Top Indian and American trade officials said on Thursday that they would push for successful conclusion of world trade talks, despite disagreement over how to accomplish that goal and the short time left to do the job.

"We are approaching a critical stage in the Doha round of world trade negotiations," US trade representative Susan Schwab told the US-India Business Council. "While India and the United States may have some differences over how we get to the agreement (in the talks), it is something that we agree on."

Schwab addressed the group after hosting Indian Commerce and Industry Minister Kamal Nath for the third meeting of US-India Trade Policy Forum, which has set a goal of doubling bilateral trade to about $50 billion by 2008.

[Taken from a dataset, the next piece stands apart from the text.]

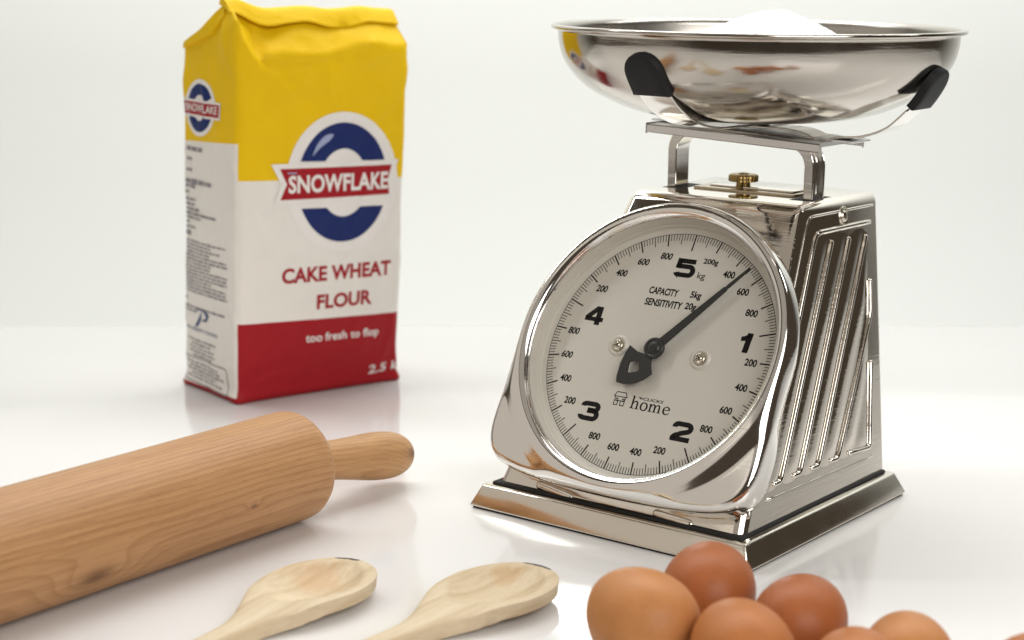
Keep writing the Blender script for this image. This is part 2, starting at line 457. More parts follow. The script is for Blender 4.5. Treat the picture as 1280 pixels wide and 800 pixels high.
# dial: flat face with upright matt wall
V, F = lathe([(0,0),(2,0),(4,0),(6,0),(7.0,0),(7.36,0),(7.44,.03),(7.48,.12),(7.50,.3),(7.50,.34),(7.54,.36),(7.58,.7),(7.655,1.02)], 128)
dial = new_obj('dial_face', [D(x,y,z) for x,y,z in V], F, DIAL, scale); sharp(dial, 40)

PRO = .006
ROT = .0176
def flat_mesh(name, V2, F2, material, parent, w_=PRO):
    return new_obj(name, [D(x,y,w_) for x,y in V2], F2, material, parent, False)
# tick ring
V2, F2 = [], []
def quad(p0,p1,p2,p3):
    n_ = len(V2); V2.extend((p0,p1,p2,p3)); F2.append((n_,n_+1,n_+2,n_+3))
def tick(ang, r0, r1, wd):
    d = (sin(ang), cos(ang)); n_ = (d[1],-d[0])
    quad((d[0]*r0-n_[0]*wd/2, d[1]*r0-n_[1]*wd/2),(d[0]*r0+n_[0]*wd/2, d[1]*r0+n_[1]*wd/2),(d[0]*r1+n_[0]*wd/2, d[1]*r1+n_[1]*wd/2),(d[0]*r1-n_[0]*wd/2, d[1]*r1-n_[1]*wd/2))
for k in range(250):
    a = 2*pi*k/250+ROT
    if k % 50 == 0: tick(a, 6.13, 7.1, .085)
    elif k % 10 == 0: tick(a, 6.40, 7.1, .085)
    elif k % 5 == 0: tick(a, 6.50, 7.1, .048)
    else: tick(a, 6.72, 7.1, .042)
for k in range(360):
    a0, a1 = 2*pi*k/360, 2*pi*(k+1)/360
    quad((7.1*sin(a0),7.1*cos(a0)),(7.13*sin(a0),7.13*cos(a0)),(7.13*sin(a1),7.13*cos(a1)),(7.1*sin(a1),7.1*cos(a1)))
flat_mesh('tick_marks', V2, F2, BLACK, dial)

# ---- text helper (built-in font)
def text2d(body, size, bold=0.0, xs=1.0, shear=0.0, align='CENTER', spacing=1.0, res=5):
    cu = bpy.data.curves.new('t', 'FONT'); cu.body = body; cu.size = size; cu.offset = bold; cu.shear = shear
    cu.align_x = align; cu.align_y = 'CENTER' if align != 'LEFTB' else 'BOTTOM_BASELINE'
    cu.space_character = spacing; cu.resolution_u = res; cu.fill_mode = 'FRONT'
    ob = bpy.data.objects.new('t', cu); COL.objects.link(ob)
    dg = bpy.context.evaluated_depsgraph_get(); me = bpy.data.meshes.new_from_object(ob.evaluated_get(dg))
    V_ = [(v.co.x*xs, v.co.y) for v in me.vertices]; F_ = [tuple(p.vertices) for p in me.polygons]
    bpy.data.objects.remove(ob); bpy.data.curves.remove(cu); bpy.data.meshes.remove(me)
    return V_, F_
def fit_box(V_, x0, x1, y0, y1):
    xs_ = [p[0] for p in V_]; ys_ = [p[1] for p in V_]
    ax, bx, ay, by = min(xs_), max(xs_), min(ys_), max(ys_)
    return [(x0+(x-ax)/(bx-ax)*(x1-x0), y0+(y-ay)/(by-ay)*(y1-y0)) for x, y in V_]
def dial_text(name, body, cx, cy, w_, h_, bold=.0, shear=0):
    V_, F_ = text2d(body, 1.0, bold)
    V_ = fit_box(V_, cx-w_/2, cx+w_/2, cy-h_/2, cy+h_/2)
    if shear: V_ = [(x+(y-cy)*shear, y) for x, y in V_]
    return flat_mesh(name, V_, F_, BLACK, dial)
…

A driving force behind that goal is an agreement to sell US nuclear reactors and fuel to India, which still must be approved by the US Congress. However, the two countries pledged to cooperate on other bilateral trade and investment issues ranging from agriculture to protection of intellectual property rights.

India and the United States, along with the European Union and Brazil, have been the leading players in the Doha round of world trade talks, which could die unless countries reach agreement soon on key agricultural and manufacturing issues.

Schwab blamed the dire state of the talks on other countries, who she said have failed to respond adequately to a "very, very bold" US offer in October to cut agricultural tariffs and trade-distorting farm subsidies.

"We were waiting and have been waiting and waiting and waiting for others -- including the European Union and the G20 (group of developing countries led by India and Brazil) -- to meet and match our level of openness," Schwab said.

Brussels has responded to demands for deeper cuts in EU tariffs with a call for the United States to make more substantial cuts in its domestic farm subsidies.

Nath said it was important that the United States and the EU resolve their differences.

"Of course, it's very important for the two major players to converge because that sets a benchmark," Nath told reporters. "I'm hopeful that as much as India wants a conclusion of the round (and) the United States wants it, the EU wants it too."